The Trump administration ran an all-time record deficit of $234 billion in February, according to a Treasury Department report released on Friday.

According to Business Insider, the February 2019 deficit topped the previous high of 231.7 billion set in February 2012.

The budget deficit for fiscal 2019 (beginning Oct. 1) totals $544 billion. That represents a 39 percent increase over the same period in fiscal 2018. According to Treasury Department numbers, tax receipts are down 1 percent, and spending has increased 9 percent so far in the current fiscal year.

Total spending in February came in at $401 billion. Uncle Sam has spent over $1.82 trillion through the first five months of fiscal 2019.

Meanwhile, the federal government collected $167 billion in February. Revenues have been flat since the begging of the year. The Washington Post called this “an unusual phenomenon” given that the economy is growing.

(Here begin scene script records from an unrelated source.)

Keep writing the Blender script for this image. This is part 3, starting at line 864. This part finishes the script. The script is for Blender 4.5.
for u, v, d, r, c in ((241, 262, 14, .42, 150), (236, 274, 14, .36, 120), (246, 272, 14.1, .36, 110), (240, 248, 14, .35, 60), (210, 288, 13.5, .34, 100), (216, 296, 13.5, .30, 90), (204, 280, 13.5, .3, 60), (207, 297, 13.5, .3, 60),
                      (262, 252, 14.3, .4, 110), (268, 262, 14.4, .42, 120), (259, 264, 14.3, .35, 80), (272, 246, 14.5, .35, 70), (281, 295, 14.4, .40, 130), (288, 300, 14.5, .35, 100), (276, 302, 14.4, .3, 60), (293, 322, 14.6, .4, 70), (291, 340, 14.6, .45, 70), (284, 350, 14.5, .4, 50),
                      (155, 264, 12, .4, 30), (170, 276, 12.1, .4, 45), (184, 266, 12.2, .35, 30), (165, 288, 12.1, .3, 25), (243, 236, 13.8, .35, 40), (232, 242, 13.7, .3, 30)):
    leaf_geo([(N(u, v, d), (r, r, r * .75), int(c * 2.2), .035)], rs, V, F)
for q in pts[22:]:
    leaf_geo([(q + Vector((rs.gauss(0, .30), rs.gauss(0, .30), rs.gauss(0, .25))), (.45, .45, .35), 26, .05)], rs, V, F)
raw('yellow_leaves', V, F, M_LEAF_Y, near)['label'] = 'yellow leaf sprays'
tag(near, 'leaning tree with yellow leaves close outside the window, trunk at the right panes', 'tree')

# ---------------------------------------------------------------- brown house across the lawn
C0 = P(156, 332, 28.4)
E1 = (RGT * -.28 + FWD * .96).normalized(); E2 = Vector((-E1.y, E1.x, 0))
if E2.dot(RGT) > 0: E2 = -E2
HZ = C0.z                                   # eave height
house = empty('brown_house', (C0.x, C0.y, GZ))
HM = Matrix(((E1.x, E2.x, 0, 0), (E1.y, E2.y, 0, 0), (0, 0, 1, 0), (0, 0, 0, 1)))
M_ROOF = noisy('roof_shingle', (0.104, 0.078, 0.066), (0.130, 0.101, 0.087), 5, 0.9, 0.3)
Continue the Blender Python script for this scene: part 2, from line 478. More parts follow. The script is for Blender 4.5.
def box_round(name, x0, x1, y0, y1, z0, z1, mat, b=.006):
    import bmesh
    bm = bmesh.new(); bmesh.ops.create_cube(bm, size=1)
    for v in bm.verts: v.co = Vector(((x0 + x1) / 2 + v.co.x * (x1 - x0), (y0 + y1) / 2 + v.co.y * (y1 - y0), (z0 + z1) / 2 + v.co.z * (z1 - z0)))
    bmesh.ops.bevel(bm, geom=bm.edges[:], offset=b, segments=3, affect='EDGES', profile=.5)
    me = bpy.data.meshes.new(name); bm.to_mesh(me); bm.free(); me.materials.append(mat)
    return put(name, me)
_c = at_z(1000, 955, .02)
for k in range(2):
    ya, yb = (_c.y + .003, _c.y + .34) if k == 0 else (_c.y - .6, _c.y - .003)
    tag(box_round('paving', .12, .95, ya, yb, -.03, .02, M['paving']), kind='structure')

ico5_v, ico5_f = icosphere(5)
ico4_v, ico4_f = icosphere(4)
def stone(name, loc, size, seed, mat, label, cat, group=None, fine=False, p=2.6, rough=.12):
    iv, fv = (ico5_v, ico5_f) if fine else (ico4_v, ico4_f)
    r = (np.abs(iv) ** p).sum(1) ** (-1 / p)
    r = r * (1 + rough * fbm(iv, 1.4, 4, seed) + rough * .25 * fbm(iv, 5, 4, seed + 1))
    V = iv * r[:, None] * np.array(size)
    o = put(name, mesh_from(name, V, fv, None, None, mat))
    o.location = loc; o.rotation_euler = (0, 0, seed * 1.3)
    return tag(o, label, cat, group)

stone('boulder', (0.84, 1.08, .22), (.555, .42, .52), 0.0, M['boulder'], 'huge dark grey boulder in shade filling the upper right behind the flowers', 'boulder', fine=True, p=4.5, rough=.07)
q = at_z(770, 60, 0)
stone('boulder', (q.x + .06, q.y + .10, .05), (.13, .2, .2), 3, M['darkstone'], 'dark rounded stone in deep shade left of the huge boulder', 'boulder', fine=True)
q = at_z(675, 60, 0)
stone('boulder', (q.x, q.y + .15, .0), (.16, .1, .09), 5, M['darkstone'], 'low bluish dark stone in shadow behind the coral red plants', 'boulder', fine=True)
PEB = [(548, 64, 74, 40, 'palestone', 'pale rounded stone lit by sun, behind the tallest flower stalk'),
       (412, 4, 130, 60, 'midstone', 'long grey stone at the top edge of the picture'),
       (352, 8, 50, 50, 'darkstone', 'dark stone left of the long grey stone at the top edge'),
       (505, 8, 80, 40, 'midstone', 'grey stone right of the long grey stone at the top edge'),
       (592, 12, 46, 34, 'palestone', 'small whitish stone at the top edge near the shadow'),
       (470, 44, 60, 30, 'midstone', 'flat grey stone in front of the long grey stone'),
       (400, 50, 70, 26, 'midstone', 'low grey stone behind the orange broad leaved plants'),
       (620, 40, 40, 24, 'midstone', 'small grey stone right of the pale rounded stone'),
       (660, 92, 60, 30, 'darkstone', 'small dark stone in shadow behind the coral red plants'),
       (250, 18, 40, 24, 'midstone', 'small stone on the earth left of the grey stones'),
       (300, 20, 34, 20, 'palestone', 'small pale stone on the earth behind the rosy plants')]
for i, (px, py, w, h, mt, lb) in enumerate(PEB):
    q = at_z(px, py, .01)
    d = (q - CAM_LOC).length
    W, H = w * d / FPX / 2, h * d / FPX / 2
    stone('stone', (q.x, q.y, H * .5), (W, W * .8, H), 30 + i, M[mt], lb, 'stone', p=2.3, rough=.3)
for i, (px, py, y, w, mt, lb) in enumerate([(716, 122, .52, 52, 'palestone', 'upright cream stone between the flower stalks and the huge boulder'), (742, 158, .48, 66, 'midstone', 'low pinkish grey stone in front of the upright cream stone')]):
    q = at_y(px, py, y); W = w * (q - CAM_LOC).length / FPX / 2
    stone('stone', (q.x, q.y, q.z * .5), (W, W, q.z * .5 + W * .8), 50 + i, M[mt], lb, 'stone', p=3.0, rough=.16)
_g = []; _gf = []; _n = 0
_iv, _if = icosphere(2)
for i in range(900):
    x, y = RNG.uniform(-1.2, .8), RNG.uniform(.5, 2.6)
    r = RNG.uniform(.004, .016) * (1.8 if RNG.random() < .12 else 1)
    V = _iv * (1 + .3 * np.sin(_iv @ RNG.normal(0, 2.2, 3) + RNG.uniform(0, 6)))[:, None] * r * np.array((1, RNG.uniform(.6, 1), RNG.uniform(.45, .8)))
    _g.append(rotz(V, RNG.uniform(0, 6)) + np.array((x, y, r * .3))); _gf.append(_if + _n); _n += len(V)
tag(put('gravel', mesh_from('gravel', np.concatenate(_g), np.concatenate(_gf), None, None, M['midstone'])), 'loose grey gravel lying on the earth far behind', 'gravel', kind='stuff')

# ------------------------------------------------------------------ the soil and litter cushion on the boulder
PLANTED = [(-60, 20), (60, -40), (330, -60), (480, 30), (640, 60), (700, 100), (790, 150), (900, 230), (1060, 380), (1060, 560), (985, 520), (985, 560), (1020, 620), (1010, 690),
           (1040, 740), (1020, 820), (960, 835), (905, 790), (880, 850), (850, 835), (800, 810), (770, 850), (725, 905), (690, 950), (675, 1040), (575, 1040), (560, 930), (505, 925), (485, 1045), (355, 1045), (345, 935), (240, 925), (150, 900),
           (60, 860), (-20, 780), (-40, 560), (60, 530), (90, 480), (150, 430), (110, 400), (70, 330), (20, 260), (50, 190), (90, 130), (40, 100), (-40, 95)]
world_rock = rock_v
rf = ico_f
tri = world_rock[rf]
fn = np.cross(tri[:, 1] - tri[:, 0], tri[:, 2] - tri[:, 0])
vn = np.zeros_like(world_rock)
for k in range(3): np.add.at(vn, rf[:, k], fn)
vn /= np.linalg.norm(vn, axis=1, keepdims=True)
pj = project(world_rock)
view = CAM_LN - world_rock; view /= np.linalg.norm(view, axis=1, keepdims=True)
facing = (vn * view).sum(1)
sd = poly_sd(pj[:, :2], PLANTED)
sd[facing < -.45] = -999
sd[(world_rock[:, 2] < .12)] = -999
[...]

That’s because the 2017 GOP tax-cut law has not led to the huge increase in tax revenue that President Donald Trump, Treasury Secretary Steven Mnuchin and many Republican lawmakers had promised would eventually occur.”

Last month, the national debt topped $22 trillion. When President Trump took office in January 2017, the debt was at $19.95 trillion. That’s a $2.06 trillion increase in the debt in just over two years.

The current budget deficit is well ahead of Congressional Budget Office projections. The CBO estimated the 2019 budget deficit (government spending over revenue) would come in at $897 billion. That would be a 15.1 percent increase over the 2018 deficit of $779 billion.  (If you’re wondering how the debt can grow by a larger number than the annual deficit, economist Mark Brandly explains here.) According to the CBO, the deficit will hit $1 trillion by 2022 and remain at that level or higher through 2029. Keep in mind, the CBO tends toward conservative projections. At the current rate, the federal government may well run a $1 trillion deficit this year. In fact, the Treasury Department’s deficit projection for fiscal 2019 was higher than the CBO’s, coming in at $1.085 trillion.

Although the economy is supposedly in the midst of a boom, U.S. government borrowing looks more like we’re in the midst of a deep recession. The only other time the federal government has run deficits this high was during the four years from 2009 through 2012 when the Obama administration boosted spending to supposedly grapple with the 2008 financial crisis.

Pres. Trump’s proposed budget does nothing to slow the growth of the national debt. As Reason reported, the proposed Trump budget would practically guarantee $1 trillion annual deficits until 2030. The budget appears to balance in 15 years, according to a summary by ZeroHedge. But this assumes 3 percent economic growth over that time span. The US economy didn’t even hit 3 percent growth in 2018 – a year in which the economy was supposedly booming. On top of that, debt retards economic growth. Studies have shown that GDP growth decreases by an average of about 30 percent when government debt exceeds 90% of an economy. By some estimates, US debt already stands at around 105% of GDP. Ever since the US national debt exceeded 90 percent of GDP in 2010, inflation-adjusted average GDP growth has been 33 percent below the average from 1960–2009, a period that included eight recessions.